Welcome to West Virginia


I try to photograph the "Welcome to..." signs for the states as we cross the state lines, but sometimes it's difficult (photos taken through the windshield). When we were coming into Ohio, we saw the sign coming up, but there was a big truck in front of us and the road was really bumpy. After I snapped the shot and looked at it, the sign says "Welcome to O" (oops!).

We passed Columbus, OH today along Interstate 70, in the rain. Lots of tall buildings, big city. We saw a CAT dealer from the highway, gotta get a picture of it. We stopped for lunch at Cracker Barrel Restaurant. It was warm & cozy on a cold rainy day. I was able to tell our server that it was Larry's Birthday, so after our meal the staff came out with a little cupcake and a cheery birthday song.

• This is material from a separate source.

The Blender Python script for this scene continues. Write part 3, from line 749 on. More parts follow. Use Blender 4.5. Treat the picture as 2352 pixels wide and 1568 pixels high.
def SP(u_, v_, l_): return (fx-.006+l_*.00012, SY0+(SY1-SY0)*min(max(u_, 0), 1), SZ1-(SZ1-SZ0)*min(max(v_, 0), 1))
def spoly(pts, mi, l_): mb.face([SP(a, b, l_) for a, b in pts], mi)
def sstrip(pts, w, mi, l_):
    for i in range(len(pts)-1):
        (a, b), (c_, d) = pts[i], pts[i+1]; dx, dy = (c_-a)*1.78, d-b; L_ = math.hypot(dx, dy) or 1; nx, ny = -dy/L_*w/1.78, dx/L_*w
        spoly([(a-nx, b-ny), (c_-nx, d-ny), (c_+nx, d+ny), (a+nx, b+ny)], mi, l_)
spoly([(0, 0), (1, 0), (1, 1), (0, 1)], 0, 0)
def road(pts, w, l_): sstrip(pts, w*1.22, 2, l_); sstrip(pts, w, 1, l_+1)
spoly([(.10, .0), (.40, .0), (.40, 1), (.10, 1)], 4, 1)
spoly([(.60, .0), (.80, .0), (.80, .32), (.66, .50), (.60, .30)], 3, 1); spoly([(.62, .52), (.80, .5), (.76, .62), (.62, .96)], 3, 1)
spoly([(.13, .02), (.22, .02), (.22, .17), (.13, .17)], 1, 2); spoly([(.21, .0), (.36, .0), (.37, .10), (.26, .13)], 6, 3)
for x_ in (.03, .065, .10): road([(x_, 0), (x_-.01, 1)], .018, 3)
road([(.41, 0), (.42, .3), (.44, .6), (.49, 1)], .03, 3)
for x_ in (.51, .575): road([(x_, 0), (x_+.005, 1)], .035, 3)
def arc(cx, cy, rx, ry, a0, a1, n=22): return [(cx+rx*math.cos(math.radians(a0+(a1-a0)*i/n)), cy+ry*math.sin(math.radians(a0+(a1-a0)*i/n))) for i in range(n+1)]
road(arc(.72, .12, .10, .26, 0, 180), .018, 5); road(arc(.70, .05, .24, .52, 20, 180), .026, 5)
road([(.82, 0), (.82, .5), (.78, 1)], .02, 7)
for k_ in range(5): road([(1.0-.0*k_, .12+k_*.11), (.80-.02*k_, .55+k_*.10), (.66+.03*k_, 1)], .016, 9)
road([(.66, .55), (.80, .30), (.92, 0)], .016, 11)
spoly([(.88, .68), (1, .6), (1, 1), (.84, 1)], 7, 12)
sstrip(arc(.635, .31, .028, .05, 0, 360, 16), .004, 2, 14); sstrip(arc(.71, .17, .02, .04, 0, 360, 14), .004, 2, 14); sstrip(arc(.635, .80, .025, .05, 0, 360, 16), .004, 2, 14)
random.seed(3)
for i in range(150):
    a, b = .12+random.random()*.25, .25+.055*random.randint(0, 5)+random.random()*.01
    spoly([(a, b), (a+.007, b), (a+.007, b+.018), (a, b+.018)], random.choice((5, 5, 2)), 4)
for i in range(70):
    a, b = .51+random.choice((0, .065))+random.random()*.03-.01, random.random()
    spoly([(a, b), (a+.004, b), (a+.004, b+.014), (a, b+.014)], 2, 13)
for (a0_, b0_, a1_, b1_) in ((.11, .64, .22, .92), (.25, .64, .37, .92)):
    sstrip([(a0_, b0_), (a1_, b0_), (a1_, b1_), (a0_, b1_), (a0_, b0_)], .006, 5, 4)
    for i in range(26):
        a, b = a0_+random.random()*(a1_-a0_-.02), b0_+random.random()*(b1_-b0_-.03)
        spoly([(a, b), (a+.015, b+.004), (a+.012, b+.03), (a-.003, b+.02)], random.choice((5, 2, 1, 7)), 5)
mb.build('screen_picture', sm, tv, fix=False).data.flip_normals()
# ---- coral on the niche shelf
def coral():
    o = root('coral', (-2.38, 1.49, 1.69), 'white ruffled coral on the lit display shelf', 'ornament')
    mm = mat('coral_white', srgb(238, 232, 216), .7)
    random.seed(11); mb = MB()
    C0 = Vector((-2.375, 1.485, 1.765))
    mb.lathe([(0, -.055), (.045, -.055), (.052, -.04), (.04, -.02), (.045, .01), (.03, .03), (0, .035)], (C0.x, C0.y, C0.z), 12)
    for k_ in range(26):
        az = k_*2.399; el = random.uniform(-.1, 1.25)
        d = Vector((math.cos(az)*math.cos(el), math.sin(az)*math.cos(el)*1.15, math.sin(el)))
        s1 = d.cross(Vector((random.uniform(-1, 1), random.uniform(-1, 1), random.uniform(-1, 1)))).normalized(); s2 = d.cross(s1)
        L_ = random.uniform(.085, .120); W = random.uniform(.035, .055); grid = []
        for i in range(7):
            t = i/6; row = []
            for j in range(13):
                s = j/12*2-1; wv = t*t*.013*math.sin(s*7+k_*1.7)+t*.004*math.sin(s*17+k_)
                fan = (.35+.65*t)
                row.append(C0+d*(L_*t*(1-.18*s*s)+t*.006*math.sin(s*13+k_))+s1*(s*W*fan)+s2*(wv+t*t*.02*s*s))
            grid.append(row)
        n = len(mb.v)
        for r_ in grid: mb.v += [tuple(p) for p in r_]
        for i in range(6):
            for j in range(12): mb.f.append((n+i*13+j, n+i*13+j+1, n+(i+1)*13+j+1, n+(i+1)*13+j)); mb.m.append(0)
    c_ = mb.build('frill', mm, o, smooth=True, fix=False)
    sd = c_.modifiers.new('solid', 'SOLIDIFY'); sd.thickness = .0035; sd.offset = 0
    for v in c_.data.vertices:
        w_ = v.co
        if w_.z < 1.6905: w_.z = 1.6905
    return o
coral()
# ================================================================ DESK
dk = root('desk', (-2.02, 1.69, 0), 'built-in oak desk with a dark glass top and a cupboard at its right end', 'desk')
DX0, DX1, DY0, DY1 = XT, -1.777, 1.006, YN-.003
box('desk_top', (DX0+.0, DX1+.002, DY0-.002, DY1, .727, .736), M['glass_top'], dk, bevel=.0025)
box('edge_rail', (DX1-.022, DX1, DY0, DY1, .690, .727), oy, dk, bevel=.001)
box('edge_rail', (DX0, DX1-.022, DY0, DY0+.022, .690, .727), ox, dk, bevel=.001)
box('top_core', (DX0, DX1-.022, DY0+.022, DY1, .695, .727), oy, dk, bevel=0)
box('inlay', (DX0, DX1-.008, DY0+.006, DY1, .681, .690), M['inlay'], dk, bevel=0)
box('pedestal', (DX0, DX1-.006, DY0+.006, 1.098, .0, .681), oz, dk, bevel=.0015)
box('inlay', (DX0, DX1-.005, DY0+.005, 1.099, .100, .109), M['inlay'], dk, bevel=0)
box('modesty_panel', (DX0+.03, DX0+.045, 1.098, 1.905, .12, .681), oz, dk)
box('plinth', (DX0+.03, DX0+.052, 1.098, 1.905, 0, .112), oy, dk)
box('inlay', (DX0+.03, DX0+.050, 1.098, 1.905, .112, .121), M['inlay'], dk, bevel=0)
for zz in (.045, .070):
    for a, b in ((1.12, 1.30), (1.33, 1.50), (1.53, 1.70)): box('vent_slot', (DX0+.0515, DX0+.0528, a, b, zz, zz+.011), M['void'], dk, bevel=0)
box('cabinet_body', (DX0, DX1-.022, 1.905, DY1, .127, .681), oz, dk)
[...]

Today we are staying just east of Wheeling, WV. This upper portion of the state is only about 15 miles wide, so don't blink! We crossed the Ohio River today in the rain. We are planning to continue into PA as we can enjoy camping in the mud there just as easily as here. They say the sun may come out next week. We heard something on the news about this being the worst rains in 70 years. We sure miss the nice mild climate we left behind. If by chance we see the sun, there is some historical sights to see here.

The scenery has been pretty, and we have taken some side trips off of the main highway. I did notice that Ohio is not lacking for funds for their law enforcement as we saw a highway patrolman approximately every 5 to 7 miles. Diesel prices are up to $2.879 here. We are having a little more difficulty understanding the locals (bit of a drawl) when they reply to our questions. I was surprised this afternoon when we took a short drive back into the woods here in West Virginia to see how some people live. Larry says, wait till I see Alabama & Mississippi.

The main thing I've noticed about the houses is the construction materials. Since Missouri, I think all the houses are made of red brick (especially southern Illinois and St. Louis). Through Ohio, the 2 story houses seem taller & thinner than 2 story houses elsewhere. We've not gone on any highways that go directly through major cities (the GPS takes us on "loop" highways that go around the big cities), but in the older, more urban areas, the poor areas of town are obvious. Some old buildings are in such disrepair, it's sad. Other areas, they are in the process of restoring them to their original beauty.

Oh, and one more difference - the restaurants we've visited, still have Smoking and NonSmoking sections (yuck!). One more reason not to eat out very much - saves us money.